Alas, Evelos is not a high elf, but a void elf, so I had to chop off those gorgeous locks and add tentacles. And wipe off that self-satisfied smirk from his face. And add spikes–just for good measure.

This next picture jumped ahead a few steps in the process, and there are multiple things going on here. First, you can see the last step of my sketching process with the altered hair style. I also penciled in some background tentacles, because who doesn’t want more tentacles?

unfinished colored version of Evelos the void elf with tentacles and spikes

Next I added a basic skin shade on the bottom layer for Evelos’ pale skin. I picked purple for shading (though I’m now thinking I should have done blue, so he doesn’t go looking like a gothic kal’dorei) and began fleshing him out (shameless pun intended). There are four shades in use here, not counting the base shade, each put on a different layer to make it easier to edit each shade separately.

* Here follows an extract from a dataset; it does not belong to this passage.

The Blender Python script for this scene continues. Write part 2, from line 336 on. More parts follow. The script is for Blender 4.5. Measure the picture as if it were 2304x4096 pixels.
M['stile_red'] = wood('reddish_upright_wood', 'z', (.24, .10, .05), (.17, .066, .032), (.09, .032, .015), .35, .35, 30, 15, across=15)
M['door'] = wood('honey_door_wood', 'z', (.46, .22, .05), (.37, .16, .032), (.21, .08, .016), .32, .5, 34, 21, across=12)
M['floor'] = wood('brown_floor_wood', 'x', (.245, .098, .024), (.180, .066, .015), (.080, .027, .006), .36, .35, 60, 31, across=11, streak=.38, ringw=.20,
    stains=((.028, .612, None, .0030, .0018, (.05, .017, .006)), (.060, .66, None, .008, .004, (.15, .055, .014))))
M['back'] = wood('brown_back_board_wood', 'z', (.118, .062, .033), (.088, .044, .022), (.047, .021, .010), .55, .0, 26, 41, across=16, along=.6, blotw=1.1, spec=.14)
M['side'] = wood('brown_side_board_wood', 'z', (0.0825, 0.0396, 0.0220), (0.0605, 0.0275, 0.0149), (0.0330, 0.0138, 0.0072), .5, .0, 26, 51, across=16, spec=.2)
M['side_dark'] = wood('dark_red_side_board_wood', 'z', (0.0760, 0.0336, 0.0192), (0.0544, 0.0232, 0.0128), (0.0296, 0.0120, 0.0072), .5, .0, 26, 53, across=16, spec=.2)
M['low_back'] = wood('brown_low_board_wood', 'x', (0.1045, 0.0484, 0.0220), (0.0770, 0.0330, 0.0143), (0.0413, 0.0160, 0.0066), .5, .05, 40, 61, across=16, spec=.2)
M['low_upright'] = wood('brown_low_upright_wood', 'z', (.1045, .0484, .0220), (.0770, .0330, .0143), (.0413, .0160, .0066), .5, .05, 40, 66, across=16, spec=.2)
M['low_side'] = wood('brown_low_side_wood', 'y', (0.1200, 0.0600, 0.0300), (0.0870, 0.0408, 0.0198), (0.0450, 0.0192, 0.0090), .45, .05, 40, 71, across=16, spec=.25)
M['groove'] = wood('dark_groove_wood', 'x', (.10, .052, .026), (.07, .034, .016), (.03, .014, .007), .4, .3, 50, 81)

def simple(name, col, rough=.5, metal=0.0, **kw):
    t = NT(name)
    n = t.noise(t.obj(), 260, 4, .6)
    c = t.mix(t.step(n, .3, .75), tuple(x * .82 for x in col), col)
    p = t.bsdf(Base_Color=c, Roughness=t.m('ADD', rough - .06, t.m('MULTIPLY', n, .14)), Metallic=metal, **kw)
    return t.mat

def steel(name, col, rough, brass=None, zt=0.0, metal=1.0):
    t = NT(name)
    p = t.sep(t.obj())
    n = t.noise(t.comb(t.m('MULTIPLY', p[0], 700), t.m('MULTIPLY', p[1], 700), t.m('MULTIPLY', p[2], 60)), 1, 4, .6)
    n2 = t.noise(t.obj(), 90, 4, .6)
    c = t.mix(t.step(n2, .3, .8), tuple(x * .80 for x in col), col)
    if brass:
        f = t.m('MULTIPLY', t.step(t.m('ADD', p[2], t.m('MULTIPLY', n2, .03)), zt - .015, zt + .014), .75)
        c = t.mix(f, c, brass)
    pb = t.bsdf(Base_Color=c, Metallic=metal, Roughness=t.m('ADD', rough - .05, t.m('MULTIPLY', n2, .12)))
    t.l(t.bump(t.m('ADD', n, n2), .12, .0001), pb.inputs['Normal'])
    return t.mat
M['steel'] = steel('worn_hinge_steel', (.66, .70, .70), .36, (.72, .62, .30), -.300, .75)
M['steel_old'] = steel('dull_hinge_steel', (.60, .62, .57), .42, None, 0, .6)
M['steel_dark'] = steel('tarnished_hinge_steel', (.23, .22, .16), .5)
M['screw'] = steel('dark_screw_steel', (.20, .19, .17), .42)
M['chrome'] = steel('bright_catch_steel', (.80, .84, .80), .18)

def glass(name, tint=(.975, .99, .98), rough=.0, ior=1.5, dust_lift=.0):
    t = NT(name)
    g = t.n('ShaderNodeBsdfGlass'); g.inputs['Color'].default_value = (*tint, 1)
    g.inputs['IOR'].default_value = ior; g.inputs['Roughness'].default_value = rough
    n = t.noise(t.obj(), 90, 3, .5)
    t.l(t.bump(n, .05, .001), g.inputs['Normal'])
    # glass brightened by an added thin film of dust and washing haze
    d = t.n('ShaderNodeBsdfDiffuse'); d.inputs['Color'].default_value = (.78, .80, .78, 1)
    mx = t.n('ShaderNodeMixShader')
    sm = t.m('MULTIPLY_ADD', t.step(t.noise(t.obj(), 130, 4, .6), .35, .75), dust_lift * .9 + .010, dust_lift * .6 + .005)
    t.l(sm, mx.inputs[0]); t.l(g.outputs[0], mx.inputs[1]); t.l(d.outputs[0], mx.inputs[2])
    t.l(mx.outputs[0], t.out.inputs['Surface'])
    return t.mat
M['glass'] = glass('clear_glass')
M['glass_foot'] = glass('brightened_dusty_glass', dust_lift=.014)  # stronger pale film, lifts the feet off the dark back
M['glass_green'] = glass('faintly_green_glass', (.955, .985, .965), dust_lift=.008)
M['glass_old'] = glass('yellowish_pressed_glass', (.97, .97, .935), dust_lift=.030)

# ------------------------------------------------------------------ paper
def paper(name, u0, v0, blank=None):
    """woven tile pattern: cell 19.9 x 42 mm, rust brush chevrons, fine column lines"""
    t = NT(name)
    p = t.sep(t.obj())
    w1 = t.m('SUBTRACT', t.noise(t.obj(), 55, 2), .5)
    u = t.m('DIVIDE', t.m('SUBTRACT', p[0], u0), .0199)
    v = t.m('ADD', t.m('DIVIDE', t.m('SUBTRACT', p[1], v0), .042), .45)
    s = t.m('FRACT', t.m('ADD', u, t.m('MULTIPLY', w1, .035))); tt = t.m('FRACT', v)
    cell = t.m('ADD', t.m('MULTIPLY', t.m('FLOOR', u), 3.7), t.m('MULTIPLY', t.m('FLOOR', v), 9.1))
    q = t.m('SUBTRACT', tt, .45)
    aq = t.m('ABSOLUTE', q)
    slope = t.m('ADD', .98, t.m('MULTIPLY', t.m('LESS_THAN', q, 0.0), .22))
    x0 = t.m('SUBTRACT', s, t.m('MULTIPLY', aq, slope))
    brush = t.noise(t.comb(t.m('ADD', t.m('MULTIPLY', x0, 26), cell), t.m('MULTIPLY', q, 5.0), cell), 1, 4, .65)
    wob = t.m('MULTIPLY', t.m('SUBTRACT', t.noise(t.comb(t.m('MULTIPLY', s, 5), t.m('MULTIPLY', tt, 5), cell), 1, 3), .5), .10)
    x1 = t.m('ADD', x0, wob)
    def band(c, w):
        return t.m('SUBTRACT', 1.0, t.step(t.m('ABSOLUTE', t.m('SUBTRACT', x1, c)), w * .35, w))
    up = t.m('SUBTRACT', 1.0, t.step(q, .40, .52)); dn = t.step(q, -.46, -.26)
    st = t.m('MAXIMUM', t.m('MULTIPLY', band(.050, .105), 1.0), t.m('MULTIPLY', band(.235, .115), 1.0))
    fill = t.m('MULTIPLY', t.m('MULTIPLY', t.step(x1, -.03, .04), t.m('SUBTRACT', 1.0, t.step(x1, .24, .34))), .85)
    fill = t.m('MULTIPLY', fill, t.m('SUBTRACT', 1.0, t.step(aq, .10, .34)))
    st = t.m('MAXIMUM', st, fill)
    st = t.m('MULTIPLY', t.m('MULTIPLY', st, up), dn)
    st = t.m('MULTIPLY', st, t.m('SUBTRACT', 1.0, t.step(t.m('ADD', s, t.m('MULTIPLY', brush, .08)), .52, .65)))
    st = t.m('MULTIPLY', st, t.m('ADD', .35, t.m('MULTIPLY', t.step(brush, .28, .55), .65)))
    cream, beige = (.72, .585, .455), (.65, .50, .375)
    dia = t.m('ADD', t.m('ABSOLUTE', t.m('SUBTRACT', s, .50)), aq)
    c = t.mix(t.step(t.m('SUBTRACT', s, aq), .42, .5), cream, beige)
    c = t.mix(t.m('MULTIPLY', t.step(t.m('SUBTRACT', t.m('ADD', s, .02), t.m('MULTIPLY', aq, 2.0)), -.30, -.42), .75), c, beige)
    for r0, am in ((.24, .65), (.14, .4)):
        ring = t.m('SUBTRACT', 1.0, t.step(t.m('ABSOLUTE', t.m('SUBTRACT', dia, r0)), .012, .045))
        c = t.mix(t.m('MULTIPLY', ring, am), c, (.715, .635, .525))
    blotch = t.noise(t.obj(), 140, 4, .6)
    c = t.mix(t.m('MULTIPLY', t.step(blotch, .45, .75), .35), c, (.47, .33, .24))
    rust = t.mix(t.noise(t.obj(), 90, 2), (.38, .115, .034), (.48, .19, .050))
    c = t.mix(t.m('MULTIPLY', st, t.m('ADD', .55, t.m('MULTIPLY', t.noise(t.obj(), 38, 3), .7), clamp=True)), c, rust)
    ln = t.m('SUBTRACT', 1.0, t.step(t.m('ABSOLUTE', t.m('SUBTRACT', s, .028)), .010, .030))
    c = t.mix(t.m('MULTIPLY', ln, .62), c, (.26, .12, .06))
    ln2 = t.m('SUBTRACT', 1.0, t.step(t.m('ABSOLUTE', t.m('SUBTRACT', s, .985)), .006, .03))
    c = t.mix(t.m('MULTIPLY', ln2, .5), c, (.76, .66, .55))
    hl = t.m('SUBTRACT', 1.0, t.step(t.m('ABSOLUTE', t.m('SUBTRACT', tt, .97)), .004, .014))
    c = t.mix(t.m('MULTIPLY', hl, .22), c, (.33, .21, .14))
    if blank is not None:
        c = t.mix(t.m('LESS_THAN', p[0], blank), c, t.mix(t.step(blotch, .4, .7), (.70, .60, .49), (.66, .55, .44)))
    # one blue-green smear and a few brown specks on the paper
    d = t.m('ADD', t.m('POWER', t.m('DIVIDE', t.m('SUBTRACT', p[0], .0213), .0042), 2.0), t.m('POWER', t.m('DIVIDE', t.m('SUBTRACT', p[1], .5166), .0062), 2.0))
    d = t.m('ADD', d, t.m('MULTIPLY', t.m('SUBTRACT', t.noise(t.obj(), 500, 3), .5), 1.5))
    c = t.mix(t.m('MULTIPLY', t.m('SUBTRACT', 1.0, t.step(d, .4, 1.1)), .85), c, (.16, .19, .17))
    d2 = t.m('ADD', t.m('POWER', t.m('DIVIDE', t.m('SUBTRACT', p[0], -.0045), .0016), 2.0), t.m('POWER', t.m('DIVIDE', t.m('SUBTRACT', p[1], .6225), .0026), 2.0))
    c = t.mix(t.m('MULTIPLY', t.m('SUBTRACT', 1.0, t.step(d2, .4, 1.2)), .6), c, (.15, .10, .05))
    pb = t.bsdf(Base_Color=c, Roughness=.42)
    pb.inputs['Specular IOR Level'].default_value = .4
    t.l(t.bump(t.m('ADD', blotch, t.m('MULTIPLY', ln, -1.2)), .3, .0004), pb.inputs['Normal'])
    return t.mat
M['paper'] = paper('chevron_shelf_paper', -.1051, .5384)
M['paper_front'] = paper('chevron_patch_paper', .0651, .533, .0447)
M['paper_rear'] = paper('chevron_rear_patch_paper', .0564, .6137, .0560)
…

As for picking shades? I just go with it. When the right side of his face wasn’t dark enough, I touched it up with an almost-black purple. I try to only use a few shades, though, because I like the faintly cartoon-y look it gives my drawings: more colors mean more realistic means my drawing skill has to be that much better to make it not fall into uncanny valley. I prefer cartoon-y because mistakes or stylistic choices are easier for your brain to accept or ignore, without getting too technical about it.

After the skin, the hair and the tentacles were the next step. These were done separately, but using much of the same technique as different skin shades on different layers. Next came the spikes and the skin discolorations, to make it look like his physical form is just barely holding itself together–creepy.

finished painting of Evelos the void elf with tentacles

The background was done second to last. It’s on its own layer as well, on the very bottom, so I could smear all around with the Watercolor tool and not worry about smudging Evelos’ good looks. I erased the sketch lines in the background, but later added in some darker-colored hints to make the tentacles pop out more of the Shadow miasma they’re in. The tentacle-y shadow-stuff on top of his chest was also on its own layer, on the very top. (If you’re keeping track, that’s about 10 layers all told. Wowza.)

The tentacles attached to Evelos also got this Watercolor treatment, but quite by accident. Though at first his neck-tentacles had the same shading as his skin, I decided this didn’t look quite right, and went over them with a darker, blue-er color. And…oops…I had forgotten to turn off the Watercolor tool, left over from doing the background, and so his tentacles obtained the slightly oily look you see in the final picture here. All in all, a happy accident: the Watercolor tentacles tie into the background and make the appendages look more otherworldly. (I must say, I never thought I’d be using the phrase “Watercolor tentacles”.)

If I were a little more professional, my final step would be cleaning up the sketch lines or perhaps removing them entirely, as well as smoothing over the shading, but I’m afraid my laziness has become part of my style, and slightly sketchy this Evelos will remain.

And that’s how Evelos was made! Well, one version of him.